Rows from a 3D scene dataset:

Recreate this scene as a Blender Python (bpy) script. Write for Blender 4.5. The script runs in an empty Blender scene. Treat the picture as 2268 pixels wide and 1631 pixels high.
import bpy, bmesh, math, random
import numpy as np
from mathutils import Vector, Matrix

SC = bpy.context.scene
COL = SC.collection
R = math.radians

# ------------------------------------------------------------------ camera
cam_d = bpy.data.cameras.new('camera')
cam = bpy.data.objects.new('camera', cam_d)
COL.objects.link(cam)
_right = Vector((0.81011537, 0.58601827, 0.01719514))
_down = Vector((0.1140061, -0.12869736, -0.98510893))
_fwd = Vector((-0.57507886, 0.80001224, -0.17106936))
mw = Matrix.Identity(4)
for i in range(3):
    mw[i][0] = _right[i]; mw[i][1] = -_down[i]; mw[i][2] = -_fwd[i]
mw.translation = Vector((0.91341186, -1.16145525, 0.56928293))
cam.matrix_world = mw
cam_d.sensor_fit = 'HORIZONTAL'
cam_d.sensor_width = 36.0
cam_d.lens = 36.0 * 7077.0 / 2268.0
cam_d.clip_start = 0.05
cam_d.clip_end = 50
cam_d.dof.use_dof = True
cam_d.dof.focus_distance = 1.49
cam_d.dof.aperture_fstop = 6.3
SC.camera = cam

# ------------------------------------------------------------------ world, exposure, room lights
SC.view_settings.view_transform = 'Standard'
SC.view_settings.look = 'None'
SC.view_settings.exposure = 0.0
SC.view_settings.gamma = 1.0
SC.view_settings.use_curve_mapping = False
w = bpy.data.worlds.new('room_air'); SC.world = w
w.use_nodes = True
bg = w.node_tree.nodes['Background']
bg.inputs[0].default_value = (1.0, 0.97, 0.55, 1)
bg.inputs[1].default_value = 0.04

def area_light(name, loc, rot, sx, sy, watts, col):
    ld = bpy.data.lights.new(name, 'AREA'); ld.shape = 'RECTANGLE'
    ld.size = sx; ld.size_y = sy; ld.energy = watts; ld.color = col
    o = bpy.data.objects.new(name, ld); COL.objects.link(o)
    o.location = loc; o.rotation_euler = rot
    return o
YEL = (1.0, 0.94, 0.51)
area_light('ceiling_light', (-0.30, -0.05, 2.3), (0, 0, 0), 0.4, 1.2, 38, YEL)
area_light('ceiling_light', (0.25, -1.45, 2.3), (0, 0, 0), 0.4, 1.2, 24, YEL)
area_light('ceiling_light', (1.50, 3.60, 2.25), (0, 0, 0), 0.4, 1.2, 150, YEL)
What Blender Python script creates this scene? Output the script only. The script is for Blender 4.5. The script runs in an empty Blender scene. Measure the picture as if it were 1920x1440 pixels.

* _YOUR GOAL_: The lines from the start of the entries above through the line containing "R = math.radians" are the ones to return, please; copy them exactly and include both ends.

* _EXERCISE ANSWER_:
Recreate this scene as a Blender Python (bpy) script. Write for Blender 4.5. The script runs in an empty Blender scene. Treat the picture as 2268 pixels wide and 1631 pixels high.
import bpy, bmesh, math, random
import numpy as np
from mathutils import Vector, Matrix

SC = bpy.context.scene
COL = SC.collection
R = math.radians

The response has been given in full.